Er möchte einfach nur dazugehören. Endlich eine neue Heimat haben, die englische Sprache beherrschen, ihre feinen Nuancen und Tonfälle. Davon träumt der serbische Schreiner Vid Cosic, der nach dem jugoslawischen Bürgerkrieg und dem Unfalltod seiner Eltern in Irland neu anfangen will. Auf der Straße findet Vid das Handy von Kevin Concannon, einem jungen Dubliner Anwalt. So beginnt eine zunächst euphorisch gestimmte Freundschaft, die den Osteuropäer später tief in eine tragische Familiengeschichte verwickelt.
Der 1953 in Dublin geborene irische Autor Hugo Hamilton legt mit "Der irische Freund" einen packenden, klugen Roman vor, der den Leser von der ersten Seite an in seinen Bann zieht. In einer ebenso genauen wie poetischen Sprache wird das Lebensgefühl der Fremdheit eingekreist und ausformuliert. Am Ende dieses Romans ist man sich sicher: Fremdheit ist kein momentaner Zustand, sondern fast so etwas wie eine universelle Erfahrung.
"Der irische Freund"
Von Hugo Hamilton
Luchterhand
Preis: 19,90 Euro
Liebe und Hass - zwei Seiten einer Medaille
Staunend wie ein Kind läuft der Ich-Erzähler über die grüne Insel, wundert sich über die überschwänglichen Freundschaftsbekundungen und Trinkrituale der Iren, spürt aber von Anfang an auch eine latente Aggression, die blitzschnell in Gewalt umschlagen kann, so als wären Liebe und Hass nur zwei Seiten einer Medaille.
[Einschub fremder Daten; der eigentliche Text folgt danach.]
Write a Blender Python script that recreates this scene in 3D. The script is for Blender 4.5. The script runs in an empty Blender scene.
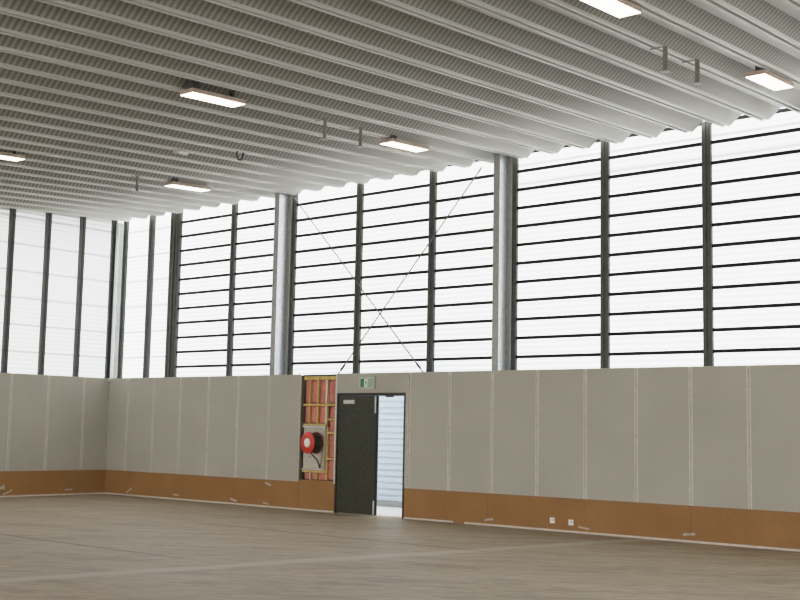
import bpy, bmesh, math, random
from mathutils import Vector, Matrix
random.seed(7)
sc = bpy.context.scene
COL = sc.collection

# ------------------------------------------------------------------ materials
def new_mat(name):
    m = bpy.data.materials.new(name); m.use_nodes = True
    nt = m.node_tree; nt.nodes.clear()
    out = nt.nodes.new('ShaderNodeOutputMaterial')
    return m, nt, out

def N(nt, t, **kw):
    n = nt.nodes.new(t)
    for k, v in kw.items(): setattr(n, k, v)
    return n

def mapped(nt, scale=(1, 1, 1), rot=0):
    tc = N(nt, 'ShaderNodeTexCoord'); v = tc.outputs['Object']
    if rot:
        r = N(nt, 'ShaderNodeMapping'); r.inputs['Rotation'].default_value = (0, 0, rot)
        nt.links.new(v, r.inputs['Vector']); v = r.outputs['Vector']
    mp = N(nt, 'ShaderNodeMapping'); mp.inputs['Scale'].default_value = scale
    nt.links.new(v, mp.inputs['Vector'])
    return mp.outputs['Vector']

def noise(nt, vec, scale, detail=4, rough=.55):
    n = N(nt, 'ShaderNodeTexNoise')
    n.inputs['Scale'].default_value = scale; n.inputs['Detail'].default_value = detail
    n.inputs['Roughness'].default_value = rough
    nt.links.new(vec, n.inputs['Vector'])
    return n.outputs['Fac']

def ramp(nt, fac, stops):
    r = N(nt, 'ShaderNodeValToRGB')
    el = r.color_ramp.elements
    while len(el) < len(stops): el.new(.5)
    for e, (p, c) in zip(el, stops):
        e.position = p; e.color = (*c, 1) if len(c) == 3 else c
    nt.links.new(fac, r.inputs['Fac'])
    return r.outputs['Color']

def mixc(nt, fac, a, b, mode='MIX'):
    m = N(nt, 'ShaderNodeMix', data_type='RGBA', blend_type=mode)
    def put(sock, v):
        if isinstance(v, (int, float)): sock.default_value = v
        elif isinstance(v, tuple): sock.default_value = (*v, 1)
        else: nt.links.new(v, sock)
    put(m.inputs[0], fac); put(m.inputs[6], a); put(m.inputs[7], b)
    return m.outputs[2]

def math_(nt, op, a, b=None, c=None):
    m = N(nt, 'ShaderNodeMath', operation=op)
    for i, v in enumerate((a, b, c)):
        if v is None: continue
        if isinstance(v, (int, float)): m.inputs[i].default_value = v
        else: nt.links.new(v, m.inputs[i])
    return m.outputs[0]

def principled(nt, out, color, rough=.6, metal=0, bump=None, bstr=.2, bdist=.01, spec=.5):
    b = N(nt, 'ShaderNodeBsdfPrincipled')
    if isinstance(color, tuple): b.inputs['Base Color'].default_value = (*color, 1)
    else: nt.links.new(color, b.inputs['Base Color'])
    if isinstance(rough, (int, float)): b.inputs['Roughness'].default_value = rough
    else: nt.links.new(rough, b.inputs['Roughness'])
    b.inputs['Metallic'].default_value = metal
    b.inputs['Specular IOR Level'].default_value = spec
    if bump is not None:
        bp = N(nt, 'ShaderNodeBump'); bp.inputs['Strength'].default_value = bstr; bp.inputs['Distance'].default_value = bdist
        nt.links.new(bump, bp.inputs['Height']); nt.links.new(bp.outputs[0], b.inputs['Normal'])
    nt.links.new(b.outputs[0], out.inputs['Surface'])
    return b

def simple(name, c, rough=.6, metal=0, var=.12, scale=8, spec=.5):
    m, nt, out = new_mat(name)
    f = noise(nt, mapped(nt), scale)
    lo = tuple(x * (1 - var) for x in c); hi = tuple(min(1, x * (1 + var)) for x in c)
    principled(nt, out, ramp(nt, f, [(.3, lo), (.7, hi)]), rough, metal, spec=spec)
    return m

def emit(name, c, s):
    m, nt, out = new_mat(name)
    e = N(nt, 'ShaderNodeEmission'); e.inputs['Color'].default_value = (*c, 1); e.inputs['Strength'].default_value = s
    nt.links.new(e.outputs[0], out.inputs['Surface'])
    return m

M = {}
# translucent corrugated sheeting
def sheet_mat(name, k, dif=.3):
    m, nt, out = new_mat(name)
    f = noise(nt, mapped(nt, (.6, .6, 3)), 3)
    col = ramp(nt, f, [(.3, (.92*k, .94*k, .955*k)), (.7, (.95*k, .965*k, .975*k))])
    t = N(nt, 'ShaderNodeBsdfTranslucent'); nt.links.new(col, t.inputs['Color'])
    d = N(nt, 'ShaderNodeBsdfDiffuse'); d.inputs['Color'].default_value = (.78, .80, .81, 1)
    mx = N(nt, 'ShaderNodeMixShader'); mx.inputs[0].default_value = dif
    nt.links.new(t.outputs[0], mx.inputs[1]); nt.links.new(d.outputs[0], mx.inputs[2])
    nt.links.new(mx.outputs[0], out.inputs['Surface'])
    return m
M['sheet'] = sheet_mat('translucent_sheet', 1.0)
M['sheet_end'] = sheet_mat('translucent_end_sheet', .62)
M['cross_strip'] = sheet_mat('lap_and_faint_strip', .66)
M['mullion'] = simple('dark_olive_steel', (.060, .066, .052), .5, 0, .2, 6)
M['rail'] = simple('dark_brown_rail', (.012, .010, .009), .6, 0, .2, 6, .2)

def deck_mat(flute):
    m, nt, out = new_mat('deck_fluted' if flute else 'deck_painted')
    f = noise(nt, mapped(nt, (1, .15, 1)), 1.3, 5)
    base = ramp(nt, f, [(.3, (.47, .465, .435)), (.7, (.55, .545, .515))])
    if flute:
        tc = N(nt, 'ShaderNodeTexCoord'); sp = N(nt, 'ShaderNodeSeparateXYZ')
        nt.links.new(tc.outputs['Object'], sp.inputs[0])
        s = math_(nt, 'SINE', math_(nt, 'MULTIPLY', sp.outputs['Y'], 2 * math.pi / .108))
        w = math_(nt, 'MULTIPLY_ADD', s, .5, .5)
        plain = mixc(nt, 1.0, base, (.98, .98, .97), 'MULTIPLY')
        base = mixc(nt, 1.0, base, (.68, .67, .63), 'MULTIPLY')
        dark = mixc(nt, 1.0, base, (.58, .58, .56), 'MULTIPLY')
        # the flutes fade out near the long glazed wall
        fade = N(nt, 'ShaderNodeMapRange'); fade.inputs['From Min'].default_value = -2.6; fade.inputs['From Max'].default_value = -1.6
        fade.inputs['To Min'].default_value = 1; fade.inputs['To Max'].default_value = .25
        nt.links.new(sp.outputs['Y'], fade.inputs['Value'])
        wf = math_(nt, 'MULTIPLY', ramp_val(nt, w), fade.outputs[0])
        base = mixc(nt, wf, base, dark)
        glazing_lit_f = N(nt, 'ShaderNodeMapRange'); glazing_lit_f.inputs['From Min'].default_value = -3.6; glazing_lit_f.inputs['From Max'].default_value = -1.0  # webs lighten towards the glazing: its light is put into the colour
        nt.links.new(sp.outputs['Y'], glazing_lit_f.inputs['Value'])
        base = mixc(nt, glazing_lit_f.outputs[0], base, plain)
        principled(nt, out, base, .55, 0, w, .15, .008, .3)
    else:
        principled(nt, out, base, .42, 0, spec=.5)
    return m
def ramp_val(nt, w):
    r = N(nt, 'ShaderNodeMapRange'); r.interpolation_type = 'SMOOTHSTEP'
    r.inputs['From Min'].default_value = .3; r.inputs['From Max'].default_value = .7
    nt.links.new(w, r.inputs['Value']); return r.outputs[0]
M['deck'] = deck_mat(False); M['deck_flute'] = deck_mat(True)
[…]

Als der jähzornige, unberechenbare Egomane Kevin eines Nachts einen Handwerker zusammenschlägt, gerät Vid in Verdacht. Die Tat kettet beide Männer unheilvoll aneinander. Als eine Art Wiedergutmachung soll Vid das Elternhaus des Anwalts von Grund auf renovieren und lernt so Mutter Rita und Kevins Schwester Ellis kennen. Schicht für Schicht legt der serbische Schreiner verrottete Fundamente frei - wie ein Archäologe erforscht er die Familiengeschichte und kommt dunklen Geheimnissen auf die Spur. Aber je mehr Vid über die Concannons erfährt, desto fremder und unheimlicher wird ihm der Clan.
Nöte eines Einwanderers
Das Gefühl des Nichtdazugehörens kennt der Autor Hugo Hamilton sehr gut. Seine Mutter war eine Deutsche, der Vater ein glühender irischer Nationalist. Die Kinder durften zuhause in Dublin kein Englisch sprechen, später musste sich Hamilton die Sprache wie einen Schatz erobern. Vielleicht gelingt es ihm deshalb so überzeugend, die Nöte des Einwanderers zu schildern. Und dies in einem Land, aus dem Menschen über die Jahrhunderte immer wieder auswandern mussten.
Schließlich macht sich Hamiltons Held auf die Reise an die Westküste, um die mythenumrankte Geschichte einer Tante von Kevin zu erforschen, die sich als junges Mädchen ertränkt haben soll - weil sie schwanger war und nicht verheiratet. Natürlich findet der Reisende keine eindeutigen Beweise für den Vorfall, aber viele Geschichten, die wie Treibgut ans Ufer gespült werden.